■ **Written exercise**
Exactly as written, quote every line that follows, skipping the images.

####################

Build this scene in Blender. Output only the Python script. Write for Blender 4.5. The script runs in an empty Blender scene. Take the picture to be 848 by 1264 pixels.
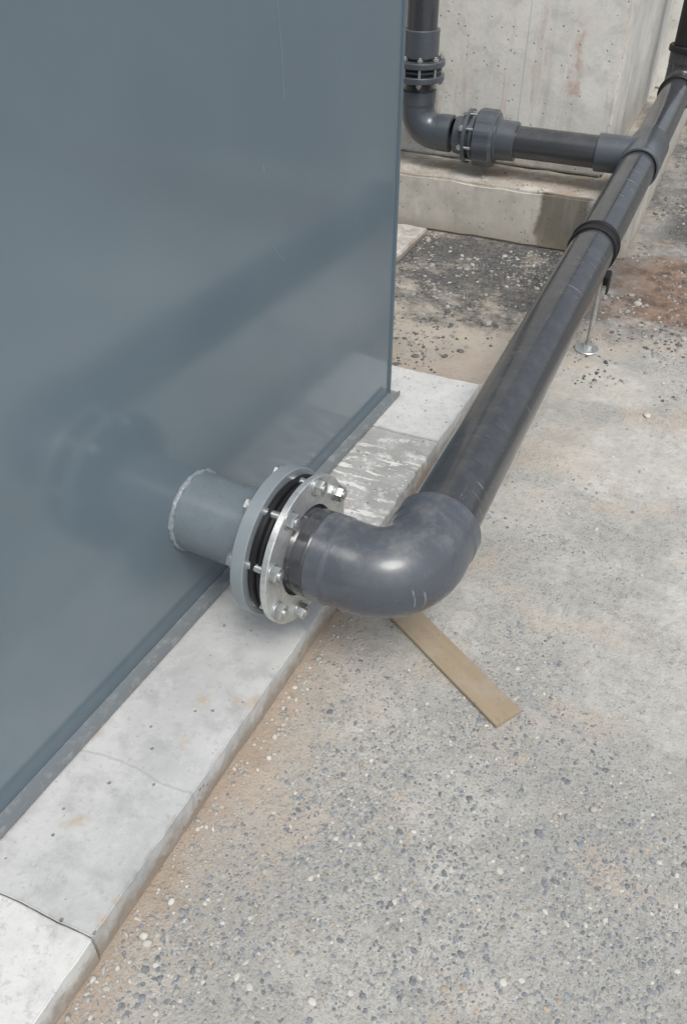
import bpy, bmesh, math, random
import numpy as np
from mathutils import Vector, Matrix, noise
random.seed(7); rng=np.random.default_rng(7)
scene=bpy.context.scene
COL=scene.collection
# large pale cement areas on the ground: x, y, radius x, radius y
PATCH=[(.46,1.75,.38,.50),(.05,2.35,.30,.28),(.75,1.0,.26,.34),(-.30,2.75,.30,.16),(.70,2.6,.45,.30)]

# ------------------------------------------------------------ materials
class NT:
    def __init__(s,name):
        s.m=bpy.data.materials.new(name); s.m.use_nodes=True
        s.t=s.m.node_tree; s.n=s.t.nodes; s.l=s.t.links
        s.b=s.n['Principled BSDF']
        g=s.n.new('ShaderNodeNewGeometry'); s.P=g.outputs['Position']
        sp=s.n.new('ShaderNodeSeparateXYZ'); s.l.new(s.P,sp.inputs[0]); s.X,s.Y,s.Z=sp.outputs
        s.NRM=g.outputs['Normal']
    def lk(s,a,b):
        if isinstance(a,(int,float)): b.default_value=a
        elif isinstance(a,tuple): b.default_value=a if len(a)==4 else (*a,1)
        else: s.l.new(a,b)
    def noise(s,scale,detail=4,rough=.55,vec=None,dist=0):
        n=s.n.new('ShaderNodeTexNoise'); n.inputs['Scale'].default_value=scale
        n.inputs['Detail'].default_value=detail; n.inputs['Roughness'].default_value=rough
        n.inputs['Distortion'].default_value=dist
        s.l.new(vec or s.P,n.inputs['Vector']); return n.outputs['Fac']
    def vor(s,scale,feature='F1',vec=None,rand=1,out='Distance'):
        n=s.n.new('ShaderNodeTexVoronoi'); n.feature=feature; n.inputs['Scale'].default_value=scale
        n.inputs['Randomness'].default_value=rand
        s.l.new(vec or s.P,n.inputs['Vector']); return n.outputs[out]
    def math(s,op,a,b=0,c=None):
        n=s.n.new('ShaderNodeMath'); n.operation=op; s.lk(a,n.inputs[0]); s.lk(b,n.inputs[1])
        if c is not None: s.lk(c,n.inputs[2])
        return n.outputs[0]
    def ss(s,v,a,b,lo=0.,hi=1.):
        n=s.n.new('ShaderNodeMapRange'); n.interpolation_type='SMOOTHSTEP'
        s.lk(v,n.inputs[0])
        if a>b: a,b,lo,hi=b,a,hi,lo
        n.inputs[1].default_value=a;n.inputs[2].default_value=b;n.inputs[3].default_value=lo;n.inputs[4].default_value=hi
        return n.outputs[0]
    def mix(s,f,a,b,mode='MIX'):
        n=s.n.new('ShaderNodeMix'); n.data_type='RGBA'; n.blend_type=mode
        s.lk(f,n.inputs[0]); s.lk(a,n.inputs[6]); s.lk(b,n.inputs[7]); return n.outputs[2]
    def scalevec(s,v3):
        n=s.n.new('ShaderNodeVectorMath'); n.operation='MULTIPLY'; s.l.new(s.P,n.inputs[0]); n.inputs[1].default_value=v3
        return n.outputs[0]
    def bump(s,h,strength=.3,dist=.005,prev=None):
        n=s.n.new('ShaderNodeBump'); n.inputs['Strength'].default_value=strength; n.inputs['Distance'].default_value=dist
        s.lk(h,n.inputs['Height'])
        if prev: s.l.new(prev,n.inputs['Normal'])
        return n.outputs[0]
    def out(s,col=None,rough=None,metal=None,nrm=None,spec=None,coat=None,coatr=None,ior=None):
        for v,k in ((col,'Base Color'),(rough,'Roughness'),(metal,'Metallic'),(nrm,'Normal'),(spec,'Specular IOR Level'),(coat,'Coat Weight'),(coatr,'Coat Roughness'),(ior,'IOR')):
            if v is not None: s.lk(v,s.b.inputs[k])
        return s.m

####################

■ **Written answer**
Build this scene in Blender. Output only the Python script. Write for Blender 4.5. The script runs in an empty Blender scene. Take the picture to be 848 by 1264 pixels.
import bpy, bmesh, math, random
import numpy as np
from mathutils import Vector, Matrix, noise
random.seed(7); rng=np.random.default_rng(7)
scene=bpy.context.scene
COL=scene.collection
# large pale cement areas on the ground: x, y, radius x, radius y
PATCH=[(.46,1.75,.38,.50),(.05,2.35,.30,.28),(.75,1.0,.26,.34),(-.30,2.75,.30,.16),(.70,2.6,.45,.30)]

# ------------------------------------------------------------ materials
class NT:
    def __init__(s,name):
        s.m=bpy.data.materials.new(name); s.m.use_nodes=True
        s.t=s.m.node_tree; s.n=s.t.nodes; s.l=s.t.links
        s.b=s.n['Principled BSDF']
        g=s.n.new('ShaderNodeNewGeometry'); s.P=g.outputs['Position']
        sp=s.n.new('ShaderNodeSeparateXYZ'); s.l.new(s.P,sp.inputs[0]); s.X,s.Y,s.Z=sp.outputs
        s.NRM=g.outputs['Normal']
    def lk(s,a,b):
        if isinstance(a,(int,float)): b.default_value=a
        elif isinstance(a,tuple): b.default_value=a if len(a)==4 else (*a,1)
        else: s.l.new(a,b)
    def noise(s,scale,detail=4,rough=.55,vec=None,dist=0):
        n=s.n.new('ShaderNodeTexNoise'); n.inputs['Scale'].default_value=scale
        n.inputs['Detail'].default_value=detail; n.inputs['Roughness'].default_value=rough
        n.inputs['Distortion'].default_value=dist
        s.l.new(vec or s.P,n.inputs['Vector']); return n.outputs['Fac']
    def vor(s,scale,feature='F1',vec=None,rand=1,out='Distance'):
        n=s.n.new('ShaderNodeTexVoronoi'); n.feature=feature; n.inputs['Scale'].default_value=scale
        n.inputs['Randomness'].default_value=rand
        s.l.new(vec or s.P,n.inputs['Vector']); return n.outputs[out]
    def math(s,op,a,b=0,c=None):
        n=s.n.new('ShaderNodeMath'); n.operation=op; s.lk(a,n.inputs[0]); s.lk(b,n.inputs[1])
        if c is not None: s.lk(c,n.inputs[2])
        return n.outputs[0]
    def ss(s,v,a,b,lo=0.,hi=1.):
        n=s.n.new('ShaderNodeMapRange'); n.interpolation_type='SMOOTHSTEP'
        s.lk(v,n.inputs[0])
        if a>b: a,b,lo,hi=b,a,hi,lo
        n.inputs[1].default_value=a;n.inputs[2].default_value=b;n.inputs[3].default_value=lo;n.inputs[4].default_value=hi
        return n.outputs[0]
    def mix(s,f,a,b,mode='MIX'):
        n=s.n.new('ShaderNodeMix'); n.data_type='RGBA'; n.blend_type=mode
        s.lk(f,n.inputs[0]); s.lk(a,n.inputs[6]); s.lk(b,n.inputs[7]); return n.outputs[2]
    def scalevec(s,v3):
        n=s.n.new('ShaderNodeVectorMath'); n.operation='MULTIPLY'; s.l.new(s.P,n.inputs[0]); n.inputs[1].default_value=v3
        return n.outputs[0]
    def bump(s,h,strength=.3,dist=.005,prev=None):
        n=s.n.new('ShaderNodeBump'); n.inputs['Strength'].default_value=strength; n.inputs['Distance'].default_value=dist
        s.lk(h,n.inputs['Height'])
        if prev: s.l.new(prev,n.inputs['Normal'])
        return n.outputs[0]
    def out(s,col=None,rough=None,metal=None,nrm=None,spec=None,coat=None,coatr=None,ior=None):
        for v,k in ((col,'Base Color'),(rough,'Roughness'),(metal,'Metallic'),(nrm,'Normal'),(spec,'Specular IOR Level'),(coat,'Coat Weight'),(coatr,'Coat Roughness'),(ior,'IOR')):
            if v is not None: s.lk(v,s.b.inputs[k])
        return s.m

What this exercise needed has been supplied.